Written exercise
Without the pictures, extract every line from the start of the material to the line containing "(.06, .05, .04), 6, .8, .3)", both ends included.

Information supplied
((

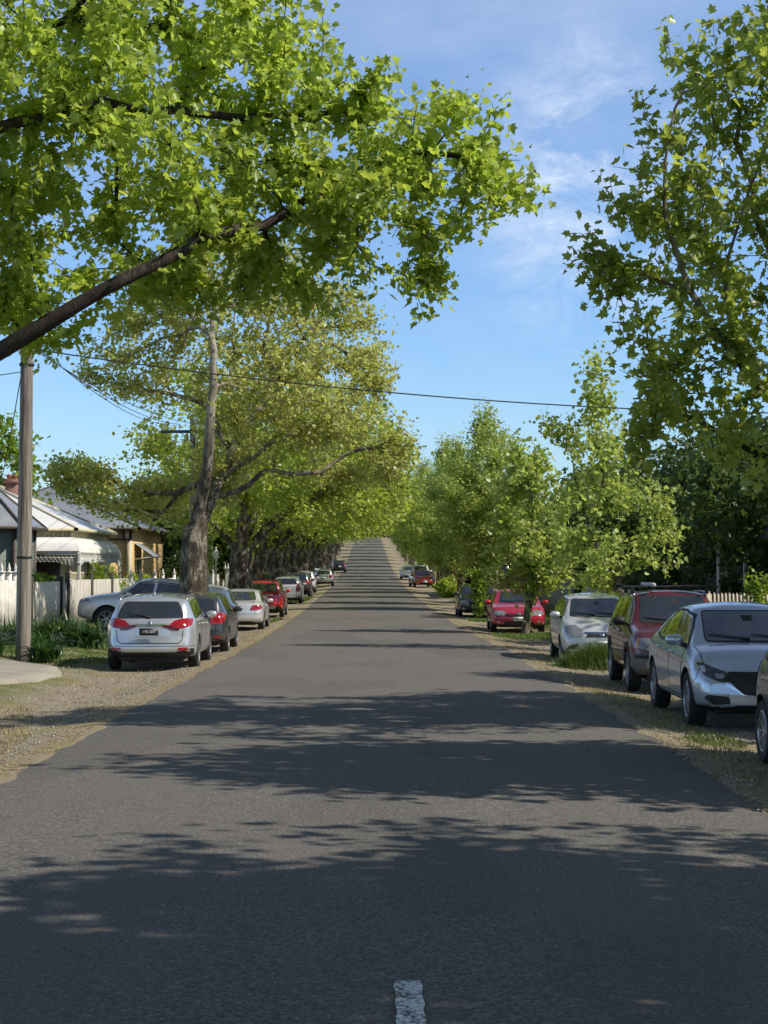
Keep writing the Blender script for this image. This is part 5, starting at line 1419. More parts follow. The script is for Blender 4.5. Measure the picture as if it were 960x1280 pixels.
def brick(name, c1, c2):
    m, t, b = mat(name, c1, .85)
    co = t.coord(); mp = t.new('ShaderNodeMapping'); mp.inputs['Rotation'].default_value = (R(90), 0, 0); t.link(co, mp.inputs[0])
    br = t.new('ShaderNodeTexBrick'); br.inputs['Scale'].default_value = 4.2; br.inputs['Color1'].default_value = (*c1, 1); br.inputs['Color2'].default_value = (*c2, 1); br.inputs['Mortar'].default_value = (.3, .27, .24, 1)
    t.link(mp.outputs[0], br.inputs['Vector']); t.link(br.outputs[0], b.inputs['Base Color'])
    t.link(t.bump(br.outputs['Fac'], -.5, .02), b.inputs['Normal'])
    return m
ROOF_W = corrugated('roof_pale', (.80, .80, .79), (.72, .72, .71), 'X', 0)
ROOF_G = corrugated('roof_galvanised', (.27, .30, .34), (.36, .38, .41), 'X')
ROOF_D = corrugated('roof_dark', (.10, .11, .12), (.14, .15, .16), 'X')
WB_CREAM = weatherboard('boards_cream', (.82, .73, .50), (.76, .67, .46))
WB_YEL = weatherboard('boards_ochre', (.70, .48, .21), (.63, .43, .19))
WB_GRN = weatherboard('boards_sage', (.20, .23, .19), (.16, .19, .16))
WB_DRK = weatherboard('boards_brown', (.060, .045, .034), (.042, .033, .026))
BRICK = brick('brick_red', (.22, .075, .045), (.17, .06, .04))
TRIM_W = noisy('trim_white', (.66, .65, .60), (.56, .55, .50), 5, .6, .1)
TRIM_C = noisy('trim_cream', (.62, .55, .38), (.54, .48, .33), 5, .6, .1)
TRIM_D = noisy('trim_dark', (.05, .035, .03), (.08, .06, .05), 5, .6, .1)
TRIM_P = noisy('painted_sheet_white', (.80, .79, .74), (.70, .69, .64), 1.5, .5, .1)
GLASS_H = mat('window_glass', (.02, .025, .03), .05, 0, spec=.7)[0]
PICKET = noisy('picket_white', (.78, .75, .68), (.50, .47, .41), 3.5, .75, .25, 30, lo=.4, hi=.75)
PICKET_T = noisy('picket_tan', (.50, .43, .33), (.40, .34, .26), 3.5, .75, .25, 30)
PALING = noisy('paling_grey', (.60, .56, .49), (.36, .33, .28), 3, .85, .4, 24, scl=(1, 1, .25))
PALING_C = noisy('paling_cream', (.82, .74, .58), (.76, .68, .54), 2, .8, .2)
PALING_B = noisy('paling_brown', (.17, .12, .08), (.10, .07, .05), 3, .85, .4, 24, scl=(1, 1, .25))
STEEL_G = noisy('sheet_grey_green', (.30, .31, .27), (.25, .26, .23), 2, .6, .1)
DARKPOST = noisy('dark_timber', (.035, .028, .022), (.06, .05, .04), 6, .8, .3)

def hip_roof(mb, x0, y0, x1, y1, ze, zr, ov=.35, thick=.10):
    x0 -= ov; x1 += ov; y0 -= ov; y1 += ov
    w = min(x1 - x0, y1 - y0) / 2
    if (x1 - x0) >= (y1 - y0): r0 = (x0 + w, (y0+y1)/2, zr); r1 = (x1 - w, (y0+y1)/2, zr)
    else: r0 = ((x0+x1)/2, y0 + w, zr); r1 = ((x0+x1)/2, y1 - w, zr)
    a, b, c, d = (x0, y0, ze), (x1, y0, ze), (x1, y1, ze), (x0, y1, ze)
    if (x1 - x0) >= (y1 - y0):
        mb.add([a, b, c, d, r0, r1], [(0, 1, 5, 4), (1, 2, 5), (2, 3, 4, 5), (3, 0, 4)])
    else:
        mb.add([a, b, c, d, r0, r1], [(0, 1, 4), (1, 2, 5, 4), (2, 3, 5), (3, 0, 4, 5)])
    mb.add([a, b, c, d], [(0, 3, 2, 1)])
    mb.m = 1
    g = .07
    for (p, q) in ((a, b), (b, c), (c, d), (d, a)):      # gutters
        lx0, lx1 = min(p[0], q[0]), max(p[0], q[0]); ly0, ly1 = min(p[1], q[1]), max(p[1], q[1])
        mb.box(lx0 - g, ly0 - g, ze - thick, lx1 + g, ly1 + g, ze + .015)
    def cap(p, q): mb.tube([(p[0], p[1], p[2] + .02), (q[0], q[1], q[2] + .02)], .05, 6)
    corners = [a, b, c, d]
    for cn_ in corners:
        rr = r0 if math.dist(cn_, r0) < math.dist(cn_, r1) else r1; cap(cn_, rr)
    cap(r0, r1)
    mb.m = 0

def window(root, wall_pt, wdt, hgt, facing, trim=TRIM_W):
    """facing 's' (towards -y), 'e' (towards +x) or 'w' (towards -x); wall_pt = lower left corner on the wall"""
    f = MB(); t_ = .07
    for (a0, b0, a1, b1) in ((-t_, -t_, wdt + t_, 0), (-t_, hgt, wdt + t_, hgt + t_), (-t_, 0, 0, hgt), (wdt, 0, wdt + t_, hgt), (0, hgt/2 - .02, wdt, hgt/2 + .02)):
        f.box(a0, -.05, b0, a1, .0, b1)
    f.box(-t_ - .04, -.10, -t_ - .04, wdt + t_ + .04, .0, -t_)
    o = f.build('window', [trim], root)
    p = MB().box(0, -.022, 0, wdt, -.010, hgt).build('pane', [GLASS_H], o)
    o.location = wall_pt; o.rotation_euler = (0, 0, {'s': 0, 'e': R(90), 'w': R(-90)}[facing])
    return o

def house(name, label, x0, y0, x1, y1, zg, ze, zr, wall, roof, trim, windows=(), ov=.35, frieze=None):
    root = empty(name, ((x0+x1)/2, (y0+y1)/2, zg), 0, label, 'house')
    inv = Vector(root.location)
    def loc(v): return (v[0] - inv.x, v[1] - inv.y, v[2] - inv.z)
    ox, oy, oz = inv
    MB().box(x0 - ox, y0 - oy, -1.0, x1 - ox, y1 - oy, ze - oz - .02).build('wall', [wall], root)
    rf = MB(); hip_roof(rf, x0 - ox, y0 - oy, x1 - ox, y1 - oy, ze - oz, zr - oz, ov); rf.build('roof', [roof, trim], root)
    for w in windows:
        o = window(root, loc(w[0]), w[1], w[2], w[3], w[4] if len(w) > 4 else trim)
    for cx, cy in ((x0, y0), (x1, y0), (x0, y1), (x1, y1)):
        st = MB(); st.box(cx - ox - .06, cy - oy - .06, -.9, cx - ox + .06, cy - oy + .06, ze - oz - .03)
        st.build('corner_board', [trim], root)
    return root, loc

def lace(mb, p0, p1, z, drop=.38):
    """iron lace valance: rings and bars between two posts"""
    p0 = Vector((p0[0], p0[1], 0)); p1 = Vector((p1[0], p1[1], 0)); L = (p1 - p0).length; n = max(3, int(L / .15))
    d = (p1 - p0) / n
    mb.tube([(p0.x, p0.y, z), (p1.x, p1.y, z)], .02, 5); mb.tube([(p0.x, p0.y, z - .12), (p1.x, p1.y, z - .12)], .012, 4)
    for i in range(n):
        a = p0 + d * (i + .5); e = min(i, n - 1 - i) / max(1, (n - 1) / 2)
        dd = drop * (1.0 - .55 * min(1, e * 1.6))
        pts = [(a.x + d.x * .42 * math.cos(u), a.y + d.y * .42 * math.cos(u), z - .12 - dd / 2 + dd / 2 * math.sin(u)) for u in np.linspace(0, 2 * PI, 9)]
        mb.tube(pts, .014, 4, False)
        mb.tube([(a.x, a.y, z), (a.x, a.y, z - .12 - dd)], .012, 4)

# ---- left: sage house with the grey corrugated roof (projecting room, and the block behind it)
zg = gz(-12, 58)
root, loc = house('weatherboard_house', 'sage weatherboard house with grey corrugated hip roof at the left edge', -18.5, 56.8, -12.1, 60.2, zg, 3.22, 5.15, WB_GRN, ROOF_G, TRIM_D,
    [((-15.2, 56.78, 1.0), 1.2, 1.4, 's', TRIM_W)])
v = MB(); ox, oy, oz = root.location
v.m = 0; v.add([(-15.0 - ox, 54.6 - oy, 2.75 - oz), (-12.9 - ox, 54.6 - oy, 2.75 - oz), (-12.9 - ox, 56.75 - oy, 3.12 - oz), (-15.0 - ox, 56.75 - oy, 3.12 - oz)], [(0, 1, 2, 3)])
v.m = 1; v.box(-15.0 - ox, 54.5 - oy, 2.62 - oz, -12.85 - ox, 54.58 - oy, 2.76 - oz); v.box(-12.95 - ox, 54.6 - oy, zg - oz - .2, -12.83 - ox, 54.72 - oy, 2.63 - oz)
v.mat(2); lace(v, (-15.0 - ox, 54.56 - oy), (-12.9 - ox, 54.56 - oy), 2.60 - oz)
v.build('porch', [ROOF_G, TRIM_D, TRIM_W], root)
house('weatherboard_house', 'taller rear block of the grey roofed house at the left edge', -27, 50, -18.9, 64, zg, 3.3, 6.0, WB_GRN, ROOF_G, TRIM_D)

# ---- cream cottage with pale roof and verandah
zg = gz(-11, 63)
root, loc = house('weatherboard_cottage', 'cream weatherboard cottage with white roof, curved verandah and iron lace', -20.0, 63.1, -11.35, 72.5, zg, 3.30, 5.35, WB_CREAM, ROOF_W, TRIM_C,
    [((-13.3, 63.08, .85), .95, 1.5, 's'), ((-11.33, 66.5, .85), 1.1, 1.5, 'e')], ov=.3)
ox, oy, oz = root.location
bt = MB()
for i in range(26): bt.box(-19.8 + i * .34 - ox, 62.98 - oy, 2.90 - oz, -19.72 + i * .34 - ox, 63.07 - oy, 3.20 - oz)
bt.build('eave_bracket', [TRIM_C], root)
v = MB()
prof_v = [(0.0, 2.98), (.55, 2.92), (1.05, 2.82), (1.45, 2.68), (1.68, 2.50), (1.72, 2.42)]      # bullnose: distance out from the wall, height
XW, YW = -11.35, 63.05
def vpt(o_, y, side):
    return (y, YW - o_) if side == 's' else (XW + o_ * .55, y)
Vv = []; 
for (o_, z) in prof_v:
    Vv += [(-17.5 - ox, YW - o_ - oy, z - oz), (XW + o_ * .40 - ox, YW - o_ - oy, z - oz), (XW + o_ * .40 - ox, 71.5 - oy, z - oz)]
Fv = []
for i in range(len(prof_v) - 1):
    Fv += [(3*i, 3*i+1, 3*i+4, 3*i+3), (3*i+1, 3*i+2, 3*i+5, 3*i+4)]
v.add(Vv, Fv)
o = v.build('verandah_roof', [TRIM_P], root); o.data.polygons.foreach_set('use_smooth', [True] * len(o.data.polygons)); o.data.set_sharp_from_angle(angle=R(40))
yf, xf = YW - 1.66, XW + 1.66 * .40
b = MB(); b.box(-17.5 - ox, yf - .03 - oy, 2.32 - oz, xf + .03 - ox, yf + .03 - oy, 2.44 - oz); b.box(xf - .03 - ox, yf + .031 - oy, 2.32 - oz, xf + .03 - ox, 71.5 - oy, 2.44 - oz)
b.build('verandah_beam', [TRIM_W], root)
for (px_, py_) in ((xf, yf), (-13.2, yf), (-15.4, yf), (xf, 64.6), (xf, 68.0), (xf, 71.4)):
    p = MB(); x, y = px_ - ox, py_ - oy
    p.box(x - .055, y - .055, zg - oz - .3, x + .055, y + .055, 2.32 - oz, .01); p.box(x - .08, y - .08, 1.95 - oz, x + .08, y + .08, 2.0 - oz); p.box(x - .08, y - .08, zg - oz, x + .08, y + .08, zg - oz + .25)
    p.build('verandah_post', [TRIM_W], root)
l = MB(); xs_ = [-17.4, -15.4, -13.2, xf]
for a_, b_ in zip(xs_[:-1], xs_[1:]): lace(l, (a_ - ox + .06, yf - oy), (b_ - ox - .06, yf - oy), 2.30 - oz)
for a_, b_ in ((yf, 64.6), (64.6, 68), (68, 71.4)): lace(l, (xf - ox, a_ - oy + .06), (xf - ox, b_ - oy - .06), 2.30 - oz)
l.build('iron_lace', [TRIM_W], root)
MB().box(-12.55 - ox, 63.02 - oy, zg - oz, -11.7 - ox, 63.09 - oy, 2.15 - oz).build('door', [mat('door_dark', (.06, .045, .04), .4)[0]], root)
ch = MB(); x, y = -14.6, 68
ch.box(x - .24 - ox, y - .22 - oy, 4.2 - oz, x + .24 - ox, y + .22 - oy, 5.25 - oz); ch.box(x - .30 - ox, y - .28 - oy, 5.25 - oz, x + .30 - ox, y + .28 - oy, 5.42 - oz)
ch.mat(1)
for sx_ in (-.12, .12): ch.lathe([(.07, 5.42 - oz), (.09, 5.55 - oz), (.10, 5.62 - oz), (.08, 5.62 - oz), (.06, 5.42 - oz)], (x + sx_ - ox, y - oy, 0), n=12)
ch.build('chimney', [BRICK, mat('chimney_pot', (.28, .08, .05), .8)[0]], root)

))

Worked answer
Keep writing the Blender script for this image. This is part 5, starting at line 1419. More parts follow. The script is for Blender 4.5. Measure the picture as if it were 960x1280 pixels.
def brick(name, c1, c2):
    m, t, b = mat(name, c1, .85)
    co = t.coord(); mp = t.new('ShaderNodeMapping'); mp.inputs['Rotation'].default_value = (R(90), 0, 0); t.link(co, mp.inputs[0])
    br = t.new('ShaderNodeTexBrick'); br.inputs['Scale'].default_value = 4.2; br.inputs['Color1'].default_value = (*c1, 1); br.inputs['Color2'].default_value = (*c2, 1); br.inputs['Mortar'].default_value = (.3, .27, .24, 1)
    t.link(mp.outputs[0], br.inputs['Vector']); t.link(br.outputs[0], b.inputs['Base Color'])
    t.link(t.bump(br.outputs['Fac'], -.5, .02), b.inputs['Normal'])
    return m
ROOF_W = corrugated('roof_pale', (.80, .80, .79), (.72, .72, .71), 'X', 0)
ROOF_G = corrugated('roof_galvanised', (.27, .30, .34), (.36, .38, .41), 'X')
ROOF_D = corrugated('roof_dark', (.10, .11, .12), (.14, .15, .16), 'X')
WB_CREAM = weatherboard('boards_cream', (.82, .73, .50), (.76, .67, .46))
WB_YEL = weatherboard('boards_ochre', (.70, .48, .21), (.63, .43, .19))
WB_GRN = weatherboard('boards_sage', (.20, .23, .19), (.16, .19, .16))
WB_DRK = weatherboard('boards_brown', (.060, .045, .034), (.042, .033, .026))
BRICK = brick('brick_red', (.22, .075, .045), (.17, .06, .04))
TRIM_W = noisy('trim_white', (.66, .65, .60), (.56, .55, .50), 5, .6, .1)
TRIM_C = noisy('trim_cream', (.62, .55, .38), (.54, .48, .33), 5, .6, .1)
TRIM_D = noisy('trim_dark', (.05, .035, .03), (.08, .06, .05), 5, .6, .1)
TRIM_P = noisy('painted_sheet_white', (.80, .79, .74), (.70, .69, .64), 1.5, .5, .1)
GLASS_H = mat('window_glass', (.02, .025, .03), .05, 0, spec=.7)[0]
PICKET = noisy('picket_white', (.78, .75, .68), (.50, .47, .41), 3.5, .75, .25, 30, lo=.4, hi=.75)
PICKET_T = noisy('picket_tan', (.50, .43, .33), (.40, .34, .26), 3.5, .75, .25, 30)
PALING = noisy('paling_grey', (.60, .56, .49), (.36, .33, .28), 3, .85, .4, 24, scl=(1, 1, .25))
PALING_C = noisy('paling_cream', (.82, .74, .58), (.76, .68, .54), 2, .8, .2)
PALING_B = noisy('paling_brown', (.17, .12, .08), (.10, .07, .05), 3, .85, .4, 24, scl=(1, 1, .25))
STEEL_G = noisy('sheet_grey_green', (.30, .31, .27), (.25, .26, .23), 2, .6, .1)
DARKPOST = noisy('dark_timber', (.035, .028, .022), (.06, .05, .04), 6, .8, .3)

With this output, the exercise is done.